2024年01月26日

尚巴志伝 あらすじと解説 第一部 8.浮島

サハチ(尚巴志)はクマヌ、サイムンタルー、ヒューガと一緒に旅に出ます。
佐敷から玉グスク、糸数グスク、八重瀬グスク、島尻大里グスク、小禄グスクを見て、浮島(那覇)に渡ります。
初めて佐敷から出たサハチは何を見ても驚いてばかりいます。

玉グスク按司、垣花按司、知念按司、糸数按司は婚姻で結ばれていて、島添大里按司と対抗しています。中心になっているのが玉グスク按司です。
中山王となった察度に滅ぼされた浦添按司の西威は玉グスクの出身で、かつての玉グスク按司は中部から南部一帯を支配していましたが、浦添グスクを察度に奪われ、島添大里グスクと大グスクを島添大里按司に奪われて、支配が及ぶのは南部の東側だけになってしまいました。

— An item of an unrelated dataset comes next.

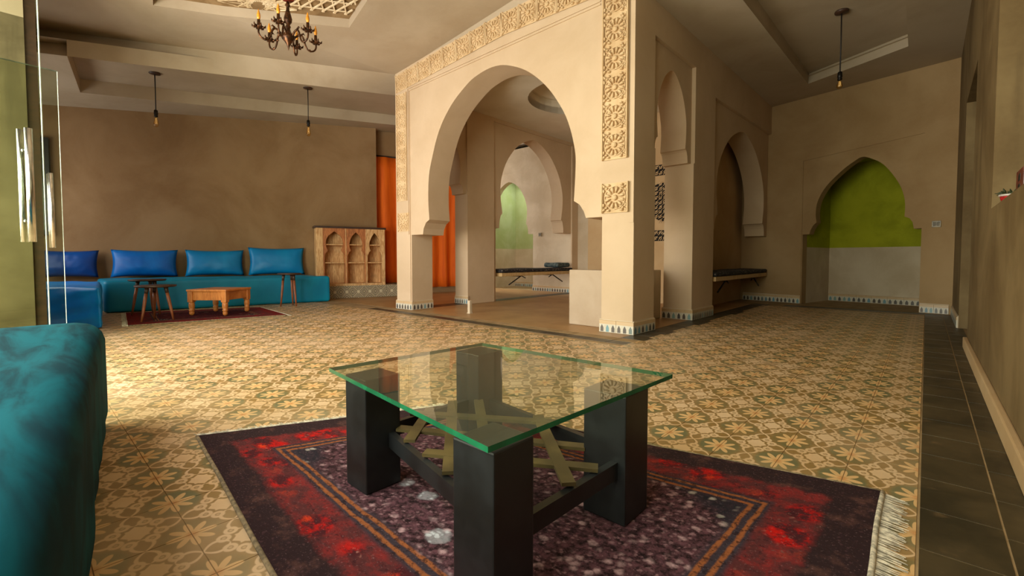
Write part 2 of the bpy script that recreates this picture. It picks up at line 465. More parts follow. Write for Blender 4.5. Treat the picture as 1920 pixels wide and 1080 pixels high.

島尻大里按司は察度と手を結び、明国との朝貢を始めて、山南王になります。


登場人物

・サハチ(尚巴志)
サミガー大主の孫。父は佐敷按司(サグルー)。

・サイムンタルー
中尾左衛門太郎。早田三郎左衛門の次男、妻の実家の中尾家を継いでいる。

・ヒューガ
三好日向。武芸者。
サハチにとって重要な人物となる。
「陰の流れ 第一部」に智羅天として登場。愛洲移香斎に気合いの術と彫刻を教える。

・クマヌ
ヤマトゥの山伏。佐敷按司の家臣。

・ハリマ
浮島の若狭町に住むヤマトゥの山伏。
後に宿屋を営む。

・白菊
若狭町の遊女屋「松風楼」の遊女。


◎浮島(那覇)の略年表

1349年 察度、浦添按司になる。
1350年 この頃より浮島に外来人たちが住み着くようになる。
     元の商船、日本の商船、東南アジアの商船が出入りする。
1351年 倭寇が連れて来た俘虜人の女たちを使って、浮島に遊女屋ができる。
1357年 元国から日本に向かう商船が浮島に寄港する。
1358年 日本から元国に向かう商船が浮島に寄港。
1368年 波之上権現の別当寺、護国寺が創建される。開山は真言僧の頼重。
     明国に向かう日本船、浮島に寄港。
     明使、日本への行き帰りに浮島に寄港。
1369年 明使楊載、日本への行き帰りに浮島に寄港。
1370年 明使楊載、日本と高麗に行く途中浮島に寄港。
1371年 明使楊載、日本からの帰りに浮島に寄港。
1372年 明国から琉球に使者が来る。
     察度、明国との進貢貿易を始め、中山王に封じられる。
     泰期、使者として明国に行く。
1374年 泰期、使者として明に進貢。明の使者、馬と硫黄を積んで帰る。
1375年 明国の使者、李浩、琉球に来る。泰期、帰国。
1376年 明国の使者李浩、馬40頭、硫黄5000斤を購入して帰国。
     泰期、帰国する李浩に従い進貢。元旦を賀し、馬16頭、硫黄1000斤を進貢。
1377年 中山進貢。
1378年 中山進貢。
1380年 中山進貢。
     島尻大里按司の承察度、初めて明国に進貢し、山南王に封じられる。
1382年 中山進貢。
1383年 明国の使者梁a、馬983匹を貨幣で買う。
     中山進貢。亜蘭匏の乗った進貢船が風に流され、宮古に漂着する。
     山南進貢。今帰仁按司、帕尼芝も初めて進貢、山北王に封じられる。
1384年 中山、山南、山北進貢。
1385年 中山進貢。
     中山、山南、山北進貢。
1386年 中山と山南、明国から進貢船を賜わる。
     自前の船で中山進貢。
1387年 尚巴志、クマヌたちと一緒に初めて浮島に来る。
     自前の船で中山進貢、自前の船で山南進貢。